CTM Court of Appeal upholds decision in smell-alike perfumes case


Section 8 of the Alicante Court of Appeal, acting as the Community Trademark Court of Appeal, has confirmed its first instance decision in a case involving the use of ‘comparison lists’ to sell smell-alike perfumes.

On January 28 2014 the Community Trademark Court Number 1 found that Equivalenza Retail SL and Cataleg de Serveis Integrals SL were guilty of trademark infringement and unfair competition, and ruled in favour of three companies belonging to the perfume and fashion group Puig - Carolina Herrera Limited, Puig France SAS and Antonio Puig SA.

The object of the lawsuit was the use by the defendants, in their smell-alike perfume business Equivalenza, of registered trademarks for well-known perfumes owned by the plaintiffs, which were marketed in Spain by Antonio Puig SA. In particular, the plaintiff’s trademarks were used to offer, promote and advertise smell-alike perfumes that allegedly imitate well-known fragrances. The marks were mainly used through the so-called ‘comparison lists’ or ‘equivalence lists’, which link the numerical references of the smell-alike perfumes with the registered trademarks of the original perfumes.

The Community Trademark Court Number 1, in line with the EU case law established in L’Oréal v Bellure (C-487/07), held that such use of the plaintiffs’ trademarks constituted an infringement of the exclusive rights conferred by Article 9(1)(c) of the Community Trademark Regulation (207/2009) and the corresponding provision under national law, Article 34(2)(c) of the Spanish Trademarks Act (17/2001). In the court’s view, the defendants’ business sought to establish a link between the well-known trademarks and the smell-alike perfumes, thus unduly taking advantage of the reputation of third-party well-known marks. From the point of view of unfair competition, the court found that such practice was unlawful, qualifying it as unfair comparative advertising.

The decision was appealed by the defendants and also challenged by the plaintiffs regarding the amount of damages. In its judgment of June 13 2014, the Community Trademark Court of Appeal confirmed its first instance decision in its entirety.

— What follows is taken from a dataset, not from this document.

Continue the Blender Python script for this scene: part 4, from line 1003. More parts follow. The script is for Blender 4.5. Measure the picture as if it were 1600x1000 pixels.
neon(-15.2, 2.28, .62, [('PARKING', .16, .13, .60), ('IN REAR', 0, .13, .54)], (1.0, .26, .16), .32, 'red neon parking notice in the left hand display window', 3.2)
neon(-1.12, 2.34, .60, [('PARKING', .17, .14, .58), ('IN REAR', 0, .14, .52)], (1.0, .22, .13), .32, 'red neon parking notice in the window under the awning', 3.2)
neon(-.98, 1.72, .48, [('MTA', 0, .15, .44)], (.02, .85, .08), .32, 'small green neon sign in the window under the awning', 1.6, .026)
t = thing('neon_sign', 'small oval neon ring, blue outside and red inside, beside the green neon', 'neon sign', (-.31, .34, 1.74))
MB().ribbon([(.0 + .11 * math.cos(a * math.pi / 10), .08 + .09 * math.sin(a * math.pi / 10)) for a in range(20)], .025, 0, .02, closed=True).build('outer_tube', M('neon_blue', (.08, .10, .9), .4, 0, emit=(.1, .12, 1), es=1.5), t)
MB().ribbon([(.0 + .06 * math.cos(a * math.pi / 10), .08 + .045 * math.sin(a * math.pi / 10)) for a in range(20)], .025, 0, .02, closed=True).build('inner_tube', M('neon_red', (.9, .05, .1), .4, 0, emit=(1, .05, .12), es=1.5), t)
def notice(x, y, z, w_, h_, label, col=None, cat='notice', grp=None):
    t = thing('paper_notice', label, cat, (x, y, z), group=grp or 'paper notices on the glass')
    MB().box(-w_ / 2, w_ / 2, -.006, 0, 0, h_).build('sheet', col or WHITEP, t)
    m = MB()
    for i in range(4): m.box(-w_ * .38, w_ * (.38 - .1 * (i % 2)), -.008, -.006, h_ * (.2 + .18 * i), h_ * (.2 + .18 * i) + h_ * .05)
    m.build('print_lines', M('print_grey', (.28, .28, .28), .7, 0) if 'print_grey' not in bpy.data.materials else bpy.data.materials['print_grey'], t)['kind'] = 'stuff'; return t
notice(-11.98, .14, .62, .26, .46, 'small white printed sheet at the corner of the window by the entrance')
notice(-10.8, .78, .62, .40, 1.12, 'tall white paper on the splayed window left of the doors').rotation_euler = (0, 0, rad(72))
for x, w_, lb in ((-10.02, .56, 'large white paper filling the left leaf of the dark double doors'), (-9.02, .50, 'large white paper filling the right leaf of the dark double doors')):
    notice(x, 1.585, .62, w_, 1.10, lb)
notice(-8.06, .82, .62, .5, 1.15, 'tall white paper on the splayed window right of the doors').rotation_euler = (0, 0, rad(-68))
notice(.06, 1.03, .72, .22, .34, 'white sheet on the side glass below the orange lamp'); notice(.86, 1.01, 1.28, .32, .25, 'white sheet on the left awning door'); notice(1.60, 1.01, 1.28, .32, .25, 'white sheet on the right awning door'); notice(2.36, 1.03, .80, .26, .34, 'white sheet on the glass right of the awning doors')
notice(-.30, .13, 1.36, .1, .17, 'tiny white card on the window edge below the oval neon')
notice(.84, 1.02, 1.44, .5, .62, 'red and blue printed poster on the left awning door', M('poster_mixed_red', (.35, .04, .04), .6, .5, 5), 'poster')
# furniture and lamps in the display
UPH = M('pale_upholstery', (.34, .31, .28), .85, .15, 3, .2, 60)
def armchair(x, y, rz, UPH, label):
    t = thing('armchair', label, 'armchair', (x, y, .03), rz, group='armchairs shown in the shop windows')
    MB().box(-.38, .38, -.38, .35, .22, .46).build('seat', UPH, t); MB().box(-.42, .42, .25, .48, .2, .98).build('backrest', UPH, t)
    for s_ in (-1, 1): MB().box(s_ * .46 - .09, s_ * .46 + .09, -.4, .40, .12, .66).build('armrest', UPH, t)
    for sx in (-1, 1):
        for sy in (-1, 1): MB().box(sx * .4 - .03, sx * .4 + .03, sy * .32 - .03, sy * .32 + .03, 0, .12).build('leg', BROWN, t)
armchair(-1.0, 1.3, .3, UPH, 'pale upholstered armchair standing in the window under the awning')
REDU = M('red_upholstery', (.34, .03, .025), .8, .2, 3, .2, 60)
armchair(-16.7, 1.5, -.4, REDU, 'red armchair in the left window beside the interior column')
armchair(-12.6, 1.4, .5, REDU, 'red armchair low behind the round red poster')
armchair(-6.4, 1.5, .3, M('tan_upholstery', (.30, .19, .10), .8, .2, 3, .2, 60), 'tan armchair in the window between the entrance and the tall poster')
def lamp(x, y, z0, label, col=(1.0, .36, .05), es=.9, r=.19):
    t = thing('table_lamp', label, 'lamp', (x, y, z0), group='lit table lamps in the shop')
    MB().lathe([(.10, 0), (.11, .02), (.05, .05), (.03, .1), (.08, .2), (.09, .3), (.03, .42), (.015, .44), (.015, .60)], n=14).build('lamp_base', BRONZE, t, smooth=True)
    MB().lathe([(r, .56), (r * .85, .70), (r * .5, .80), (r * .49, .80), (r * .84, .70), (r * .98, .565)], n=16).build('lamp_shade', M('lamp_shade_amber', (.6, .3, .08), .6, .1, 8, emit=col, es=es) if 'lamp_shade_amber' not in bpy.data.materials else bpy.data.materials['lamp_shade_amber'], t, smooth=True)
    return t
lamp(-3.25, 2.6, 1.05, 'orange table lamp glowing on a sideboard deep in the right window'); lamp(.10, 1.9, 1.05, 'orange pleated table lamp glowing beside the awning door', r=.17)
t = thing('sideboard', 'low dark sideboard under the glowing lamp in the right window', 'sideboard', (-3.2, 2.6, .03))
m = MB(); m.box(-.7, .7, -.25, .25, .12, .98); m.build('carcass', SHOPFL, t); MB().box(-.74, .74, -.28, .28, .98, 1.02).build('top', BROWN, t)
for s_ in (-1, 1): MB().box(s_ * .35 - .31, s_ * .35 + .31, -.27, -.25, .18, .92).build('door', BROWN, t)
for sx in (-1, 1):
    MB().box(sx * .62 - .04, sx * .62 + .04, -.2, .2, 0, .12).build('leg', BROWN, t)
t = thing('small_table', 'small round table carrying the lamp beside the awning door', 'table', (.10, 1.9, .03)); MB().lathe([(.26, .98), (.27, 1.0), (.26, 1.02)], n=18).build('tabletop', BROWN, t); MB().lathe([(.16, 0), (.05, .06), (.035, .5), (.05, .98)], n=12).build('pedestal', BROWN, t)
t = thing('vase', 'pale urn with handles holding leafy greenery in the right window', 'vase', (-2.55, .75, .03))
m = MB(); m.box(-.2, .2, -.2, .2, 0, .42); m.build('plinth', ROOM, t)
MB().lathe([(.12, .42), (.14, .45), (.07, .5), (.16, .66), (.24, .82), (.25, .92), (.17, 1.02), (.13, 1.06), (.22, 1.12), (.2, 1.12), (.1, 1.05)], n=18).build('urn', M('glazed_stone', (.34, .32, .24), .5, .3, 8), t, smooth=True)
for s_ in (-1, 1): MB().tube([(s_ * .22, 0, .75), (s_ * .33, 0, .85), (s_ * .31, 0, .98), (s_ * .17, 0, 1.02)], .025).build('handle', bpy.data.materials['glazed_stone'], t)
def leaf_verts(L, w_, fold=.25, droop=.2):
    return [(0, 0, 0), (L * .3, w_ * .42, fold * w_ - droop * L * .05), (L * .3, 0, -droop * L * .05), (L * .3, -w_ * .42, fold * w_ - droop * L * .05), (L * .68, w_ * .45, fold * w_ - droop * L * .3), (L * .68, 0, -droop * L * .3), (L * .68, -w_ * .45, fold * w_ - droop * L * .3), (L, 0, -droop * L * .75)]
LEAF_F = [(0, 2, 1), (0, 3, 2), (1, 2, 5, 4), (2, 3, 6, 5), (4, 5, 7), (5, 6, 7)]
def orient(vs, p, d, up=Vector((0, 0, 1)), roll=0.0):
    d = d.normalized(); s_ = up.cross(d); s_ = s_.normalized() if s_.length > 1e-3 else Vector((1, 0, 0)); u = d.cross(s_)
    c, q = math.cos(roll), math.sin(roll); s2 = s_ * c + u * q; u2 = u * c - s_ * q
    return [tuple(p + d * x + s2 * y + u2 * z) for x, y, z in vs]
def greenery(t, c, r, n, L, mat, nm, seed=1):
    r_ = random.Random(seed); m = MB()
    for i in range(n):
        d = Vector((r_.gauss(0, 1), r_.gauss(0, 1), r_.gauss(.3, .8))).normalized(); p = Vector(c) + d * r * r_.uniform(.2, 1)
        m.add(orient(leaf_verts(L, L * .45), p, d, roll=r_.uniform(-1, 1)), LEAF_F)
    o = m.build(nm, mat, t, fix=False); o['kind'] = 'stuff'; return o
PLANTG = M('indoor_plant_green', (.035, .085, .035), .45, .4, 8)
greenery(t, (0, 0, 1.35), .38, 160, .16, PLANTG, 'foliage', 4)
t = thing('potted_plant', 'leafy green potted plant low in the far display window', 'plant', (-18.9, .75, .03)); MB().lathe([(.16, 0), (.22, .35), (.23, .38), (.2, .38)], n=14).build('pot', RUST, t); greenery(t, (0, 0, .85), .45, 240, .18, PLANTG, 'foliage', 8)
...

The court confirmed the findings of trademark infringement and unfair competition against the defendants, and focused on the issues raised by the defendants regarding two of the court’s orders arising from the infringement (ie, the removal and destruction of the advertising material and the amount of the compensation) and the order to pay the costs of the proceedings.

The defendants did not dispute that their use of the plaintiffs’ trademarks was unlawful. However, the defendants argued on appeal that it was impossible for them to comply with the order of the first instance judge that they remove the disputed advertising or promotional material (in particular, the comparison lists) from the Equivalenza network of stores and destroy it. In particular, they argued that these practices had been inherited from another company (from which they split in 2012) and that they had abandoned the use of comparison lists, but that they could not control the acts of their delegates and of the various owners of the Equivalenza stores, whom they regarded as “third parties”.

The Court of Appeal rejected this argument and declared that defendant Equivalenza Retail SL was responsible for the use of comparison lists in the network of Equivalenza shops. The court thus agreed with the reasoning of the first instance judge, who found that such advertising was attributable to Equivalenza Retail SL because the latter had taken over the advertising and marketing strategy of the stores and provided the lists. The Court of Appeal added that the common design of these listings, or the fact that Equivalenza Retail SL itself offered such listings to potential clients interested in opening a store in the network, led to the conclusion that Equivalenza Retail SL was responsible for the use of lists in the Equivalenza shops.  

As regards the amount of damages (which, in the judgment under appeal, was based on an assessment made by mutual agreement between the parties, conditional on a finding of trademark infringement or unfair competition), on appeal the defendants requested that such amount be lowered as they considered that the plaintiffs’ claims had been only partially upheld.

The Court of Appeal stated that, as trademark infringement and unfair competition had occurred, the agreement was binding and included a global compensatory sum, regardless of the legal basis for the conviction. Further, the court held that this sum could not be increased, as requested by the plaintiffs, due to infringing acts that had occurred after the agreement. Under these circumstances, the court dismissed the grounds of appeal of both parties and confirmed the amount of compensation awarded at first instance.

Finally, the court confirmed the order that the defendants pay the costs of the first instance proceedings, since, contrary to what the defendants alleged on appeal, all the claims had been upheld and these costs were different from the amount of damages that had been agreed on by the parties.